An all-in-one solution is attractive. Less wiring, less space, less design, less install hassle. But, you have less flexibility. That DC-DC and MPPT combined unit does have problems from what I've read. I would rather have individual components that do exactly what they'll do in a predictable manner.

It's kind of like building the best sounding stereo system. If you want the best system - for your ears - you don't buy an all-in-one, you buy the individual components that work for you.
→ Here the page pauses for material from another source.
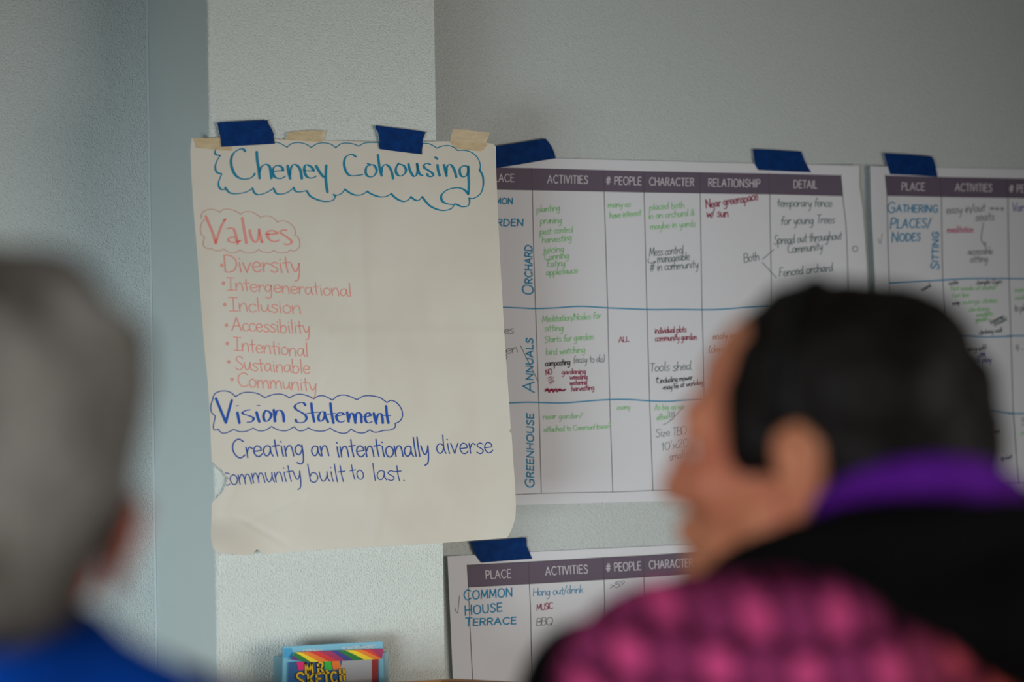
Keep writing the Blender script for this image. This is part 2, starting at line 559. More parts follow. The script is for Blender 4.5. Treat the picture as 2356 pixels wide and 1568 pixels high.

Understood, and makes sense. So, I can use a 20AMP DC-DC and wire that into the 7pin from the Tow Vehicle without concern for overdraw. Then use a separate MPPT Solar Charger and all should work out well.
 
Just make sure your tow vehicle's 7-pin connection is rated for what the DC-DC charger can pull.
Sorry to be asking a silly question but how does one validate this? Just look at the fuse? Look at the guage of the wire? Is there something I can look up about the factory hitch/7-pin connector? Thanks again.
 
Just make sure your tow vehicle's 7-pin connection is rated for what the DC-DC charger can pull.
I would also use an isolated DC to DC alternator charge controller. That way you can ground the house battery negative to the trailer chassis ground and not worry about the alternator connection creating a ground loop. The isolated Victron DC to DC charge controller is about $40 more than the non-isolated version.
 
Sorry to be asking a silly question but how does one validate this? Just look at the fuse? Look at the guage of the wire? Is there something I can look up about the factory hitch/7-pin connector? Thanks again.
Check the size of the fuse in that wire. You can be pretty sure you are not going to be pulling much more than that for very long.
 
If it hasn't already been mentioned :

Iota makes a DLS series charger with IQ-Li module that may work in your application.